Le bras de fer se durçit entre la SNCF et les familles des victimes de la catastrophe ferroviaire du Paris-Limoges du 12 juillet 2013. Tandis que la compagnie remet en cause les expertises, une association réclame un soutien financier.
Entre le 29 février et 4 mars 2016, le dossier de la catastrophe de Brétigny-sur-Orge a pris une nouvelle tournure. Du côté de la SNCF d'abord : la compagnie a adressé des observations aux juges d'instruction (consultées par l'AFP), dans lesquelles elle remet en cause le scénario des experts judiciaires. "Le scénario des experts judiciaires (...) fait apparaître un certain nombre d'incohérences et de carences dans leur raisonnement", affirme l'avocat de la SNCF, Me Emmanuel Marsigny.
Un accident "imprévisible" selon la SNCF
Dans le courrier transmis à la justice, la SNCF met d'abord en cause "la qualité" du rapport, évoquant "des raisonnements incomplets", "des erreurs" ainsi qu'"un scénario" qui "ne repose que sur des hypothèses inexactes et des explications inabouties ou contestables".Elle réfute ensuite point par point les conclusions de l'expertise, illustrant son propos avec des exemples concrets et très techniques. Aux experts, qui évoquent "une danse importante" des rails, c'est-à-dire l'affaissement des voies au passage d'un train, qui aurait contribué à abîmer l'assemblage incriminé, la SNCF répond, documents à l'appui, qu'il n'y en "avait pas".
Le déraillement du 12 juillet 2013, qui reste inexpliqué, est un événement inédit, imprévisible et exceptionnel", affirme l'entreprise dans sa lettre.
Une position jugée indigne le 3 mars 2016, par des victimes de la catastrophe.
250 € pour 200 heures
Puis, le 4 mars, Me Gérard Chemla, l'avocat de l'association "Entraide et défense des victimes de la catastrophe de Brétigny" a demandé à la justice, comme il l'avait annoncé le 30 janvier 2016, que la que la SNCF prenne en charge une partie des coûts de procédure, afin de lutter "à armes égales" dans ce dossier complexe de plusieurs milliers de pages.Il estime à 200 heures, évaluées à 250 euros, le temps nécessaire pour se plonger dans la procédure avec l'aide "d'experts techniques". "Nous apprenons les choses par la presse", a-t-il noté.
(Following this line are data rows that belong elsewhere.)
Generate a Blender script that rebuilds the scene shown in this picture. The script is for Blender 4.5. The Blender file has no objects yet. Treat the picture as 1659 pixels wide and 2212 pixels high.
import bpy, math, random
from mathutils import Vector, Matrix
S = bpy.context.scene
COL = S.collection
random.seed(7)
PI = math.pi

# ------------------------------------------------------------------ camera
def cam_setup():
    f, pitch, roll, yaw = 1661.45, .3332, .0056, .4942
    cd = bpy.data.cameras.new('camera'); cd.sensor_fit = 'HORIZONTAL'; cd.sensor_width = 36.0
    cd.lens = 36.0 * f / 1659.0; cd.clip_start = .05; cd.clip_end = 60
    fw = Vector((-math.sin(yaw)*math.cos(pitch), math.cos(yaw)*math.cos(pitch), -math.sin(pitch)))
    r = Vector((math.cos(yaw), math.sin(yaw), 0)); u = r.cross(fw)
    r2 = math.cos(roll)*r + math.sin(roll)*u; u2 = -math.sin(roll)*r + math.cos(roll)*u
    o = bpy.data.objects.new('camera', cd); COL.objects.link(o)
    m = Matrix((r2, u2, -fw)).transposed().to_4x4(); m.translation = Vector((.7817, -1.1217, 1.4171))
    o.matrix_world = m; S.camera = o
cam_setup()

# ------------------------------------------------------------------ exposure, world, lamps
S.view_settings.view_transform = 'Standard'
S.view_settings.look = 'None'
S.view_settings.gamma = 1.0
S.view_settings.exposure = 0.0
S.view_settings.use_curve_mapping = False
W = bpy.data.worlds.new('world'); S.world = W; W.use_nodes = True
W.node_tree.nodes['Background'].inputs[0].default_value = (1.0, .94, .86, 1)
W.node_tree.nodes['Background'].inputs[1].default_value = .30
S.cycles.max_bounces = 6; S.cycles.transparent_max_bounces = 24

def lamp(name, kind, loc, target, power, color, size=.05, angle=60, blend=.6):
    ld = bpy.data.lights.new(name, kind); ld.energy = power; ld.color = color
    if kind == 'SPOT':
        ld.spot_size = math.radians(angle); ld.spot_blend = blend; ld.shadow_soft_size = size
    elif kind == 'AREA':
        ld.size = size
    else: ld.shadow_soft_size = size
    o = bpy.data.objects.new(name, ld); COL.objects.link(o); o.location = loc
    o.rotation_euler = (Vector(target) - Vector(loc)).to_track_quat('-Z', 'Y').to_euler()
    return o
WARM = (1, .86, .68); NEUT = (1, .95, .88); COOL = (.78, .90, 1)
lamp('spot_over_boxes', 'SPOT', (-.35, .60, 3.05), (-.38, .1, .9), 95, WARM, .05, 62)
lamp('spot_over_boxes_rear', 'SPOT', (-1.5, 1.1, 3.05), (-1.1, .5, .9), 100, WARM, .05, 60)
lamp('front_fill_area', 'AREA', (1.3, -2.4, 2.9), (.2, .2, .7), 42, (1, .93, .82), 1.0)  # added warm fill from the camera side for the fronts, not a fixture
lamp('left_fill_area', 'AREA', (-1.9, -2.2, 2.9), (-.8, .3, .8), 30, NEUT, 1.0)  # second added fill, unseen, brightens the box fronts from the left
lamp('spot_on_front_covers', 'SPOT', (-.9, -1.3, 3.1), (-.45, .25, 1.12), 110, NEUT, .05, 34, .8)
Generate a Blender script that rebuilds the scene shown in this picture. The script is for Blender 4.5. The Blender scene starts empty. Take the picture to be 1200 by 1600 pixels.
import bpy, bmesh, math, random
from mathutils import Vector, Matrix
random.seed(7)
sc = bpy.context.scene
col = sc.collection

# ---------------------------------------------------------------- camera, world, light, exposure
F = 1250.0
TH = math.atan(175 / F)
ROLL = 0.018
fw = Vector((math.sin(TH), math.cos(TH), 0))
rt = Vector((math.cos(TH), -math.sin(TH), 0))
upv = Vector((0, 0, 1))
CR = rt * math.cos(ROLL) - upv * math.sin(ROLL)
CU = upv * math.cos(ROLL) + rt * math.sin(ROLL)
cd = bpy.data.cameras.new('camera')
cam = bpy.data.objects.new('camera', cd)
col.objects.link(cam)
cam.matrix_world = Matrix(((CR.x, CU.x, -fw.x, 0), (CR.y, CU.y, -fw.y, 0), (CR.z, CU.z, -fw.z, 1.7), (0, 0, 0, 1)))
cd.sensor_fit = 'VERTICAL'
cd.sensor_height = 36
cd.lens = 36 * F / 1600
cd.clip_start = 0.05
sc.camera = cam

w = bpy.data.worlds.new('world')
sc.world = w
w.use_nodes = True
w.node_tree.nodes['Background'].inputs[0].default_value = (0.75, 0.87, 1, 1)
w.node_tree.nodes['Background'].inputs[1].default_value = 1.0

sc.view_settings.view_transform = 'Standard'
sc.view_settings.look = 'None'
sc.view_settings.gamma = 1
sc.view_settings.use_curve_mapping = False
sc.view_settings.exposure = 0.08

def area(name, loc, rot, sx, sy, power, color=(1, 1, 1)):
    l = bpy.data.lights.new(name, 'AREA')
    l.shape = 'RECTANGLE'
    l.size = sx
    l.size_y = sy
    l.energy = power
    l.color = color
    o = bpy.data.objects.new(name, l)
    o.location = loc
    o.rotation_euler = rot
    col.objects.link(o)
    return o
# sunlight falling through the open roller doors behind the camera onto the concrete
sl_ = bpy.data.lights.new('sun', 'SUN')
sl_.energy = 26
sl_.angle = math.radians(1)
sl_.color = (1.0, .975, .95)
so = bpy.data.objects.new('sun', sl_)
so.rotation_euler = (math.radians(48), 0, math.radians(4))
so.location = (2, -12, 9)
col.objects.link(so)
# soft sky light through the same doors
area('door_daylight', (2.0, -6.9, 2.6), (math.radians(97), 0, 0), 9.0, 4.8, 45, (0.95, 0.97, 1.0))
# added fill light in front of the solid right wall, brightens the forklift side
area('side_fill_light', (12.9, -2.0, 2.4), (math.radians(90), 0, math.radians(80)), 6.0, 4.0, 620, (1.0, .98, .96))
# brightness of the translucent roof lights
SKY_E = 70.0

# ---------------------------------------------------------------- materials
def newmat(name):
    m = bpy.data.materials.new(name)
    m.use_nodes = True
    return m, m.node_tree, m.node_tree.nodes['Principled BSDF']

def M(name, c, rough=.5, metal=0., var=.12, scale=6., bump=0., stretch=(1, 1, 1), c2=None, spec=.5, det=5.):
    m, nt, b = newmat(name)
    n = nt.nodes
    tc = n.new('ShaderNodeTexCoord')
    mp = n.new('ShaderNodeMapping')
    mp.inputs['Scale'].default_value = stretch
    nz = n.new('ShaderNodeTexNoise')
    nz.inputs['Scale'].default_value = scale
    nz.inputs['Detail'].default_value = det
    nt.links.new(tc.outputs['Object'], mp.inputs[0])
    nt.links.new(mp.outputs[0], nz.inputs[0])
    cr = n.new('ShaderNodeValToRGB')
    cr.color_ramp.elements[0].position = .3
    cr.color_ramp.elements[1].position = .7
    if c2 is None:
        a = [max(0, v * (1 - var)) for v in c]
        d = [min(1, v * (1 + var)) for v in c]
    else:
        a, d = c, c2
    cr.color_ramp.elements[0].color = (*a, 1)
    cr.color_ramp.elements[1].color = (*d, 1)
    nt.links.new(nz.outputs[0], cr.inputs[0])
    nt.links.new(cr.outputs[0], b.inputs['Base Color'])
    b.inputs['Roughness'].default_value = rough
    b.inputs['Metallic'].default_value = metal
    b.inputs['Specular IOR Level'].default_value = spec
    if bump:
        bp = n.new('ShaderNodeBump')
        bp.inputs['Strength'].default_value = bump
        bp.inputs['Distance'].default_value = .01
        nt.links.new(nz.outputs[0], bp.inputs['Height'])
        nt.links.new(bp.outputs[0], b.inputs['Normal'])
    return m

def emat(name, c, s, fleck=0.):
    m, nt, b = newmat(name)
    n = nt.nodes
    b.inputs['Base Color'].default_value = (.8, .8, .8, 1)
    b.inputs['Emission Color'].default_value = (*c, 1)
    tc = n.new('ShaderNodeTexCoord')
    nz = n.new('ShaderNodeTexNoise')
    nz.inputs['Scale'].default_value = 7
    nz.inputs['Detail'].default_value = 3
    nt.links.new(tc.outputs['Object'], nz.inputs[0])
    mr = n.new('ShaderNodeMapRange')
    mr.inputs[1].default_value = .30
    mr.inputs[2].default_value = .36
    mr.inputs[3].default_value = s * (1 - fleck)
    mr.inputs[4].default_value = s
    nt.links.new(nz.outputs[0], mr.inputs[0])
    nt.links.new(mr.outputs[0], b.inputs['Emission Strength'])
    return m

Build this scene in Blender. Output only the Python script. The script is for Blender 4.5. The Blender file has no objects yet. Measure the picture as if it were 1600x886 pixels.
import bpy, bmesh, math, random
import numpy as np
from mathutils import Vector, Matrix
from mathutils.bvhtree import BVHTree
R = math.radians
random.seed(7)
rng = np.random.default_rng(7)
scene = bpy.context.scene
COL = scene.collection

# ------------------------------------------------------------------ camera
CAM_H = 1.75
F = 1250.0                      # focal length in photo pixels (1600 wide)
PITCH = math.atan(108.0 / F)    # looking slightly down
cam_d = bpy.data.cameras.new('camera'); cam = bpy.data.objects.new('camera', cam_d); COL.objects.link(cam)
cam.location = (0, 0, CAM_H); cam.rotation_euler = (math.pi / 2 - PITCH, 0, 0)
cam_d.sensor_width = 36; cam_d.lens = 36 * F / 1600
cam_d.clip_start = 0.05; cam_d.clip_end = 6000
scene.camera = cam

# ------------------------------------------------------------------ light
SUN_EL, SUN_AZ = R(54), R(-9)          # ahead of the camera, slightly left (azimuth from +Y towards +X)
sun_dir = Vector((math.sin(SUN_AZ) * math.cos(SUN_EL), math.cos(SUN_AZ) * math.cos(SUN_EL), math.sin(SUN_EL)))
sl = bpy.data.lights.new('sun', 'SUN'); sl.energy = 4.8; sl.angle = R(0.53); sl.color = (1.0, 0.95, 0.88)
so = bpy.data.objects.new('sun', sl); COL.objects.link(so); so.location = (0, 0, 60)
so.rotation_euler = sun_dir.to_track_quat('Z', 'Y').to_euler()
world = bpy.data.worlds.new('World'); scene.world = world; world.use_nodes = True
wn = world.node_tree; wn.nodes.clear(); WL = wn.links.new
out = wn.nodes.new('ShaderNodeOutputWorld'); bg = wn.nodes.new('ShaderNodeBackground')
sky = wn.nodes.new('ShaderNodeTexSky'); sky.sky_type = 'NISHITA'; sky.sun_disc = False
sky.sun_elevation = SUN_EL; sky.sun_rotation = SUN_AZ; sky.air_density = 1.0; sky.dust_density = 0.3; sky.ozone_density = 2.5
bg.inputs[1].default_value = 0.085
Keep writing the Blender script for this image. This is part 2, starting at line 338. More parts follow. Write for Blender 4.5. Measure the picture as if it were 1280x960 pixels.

Parce que le temps qu'il faudrait consacrer à ce dossier est colossal !"
Je comprends extrêmement bien la demande", "mais il n'appartient pas malheureusement au juge des référés (...) de venir palier cette carence", a estimé Me Antonin Lévy, l'avocat de SNCF Réseau, ex-RFF, en charge de la gestion de l'infrastructure ferroviaire.
Me Benjamin Van Gaver, l'avocat de SNCF Mobilités, responsable de l'exploitation des trains, a pour sa part rappelé que "3,5 millions d'euros" avaient déjà été "versés aux victimes dans le cadre de la responsabilité civile" et que plus de 55% d'entre elles avaient "été définitivement indemnisées". "Dans ces indemnités sont prévues les frais pour les avocats, pour les médecins experts", a-t-il souligné.
La décision sera rendue le 8 avril.
Le 12 juillet 2013, le déraillement du train Paris-Limoges en gare de Brétigny-sur-Orge avait fait sept morts et des dizaines de blessés. Selon les experts judiciaires, l'accident est imputable à un déficit de maintenance sur un assemblage de la voie ferrée, qui se serait progressivement désagrégé, provoquant le déraillement.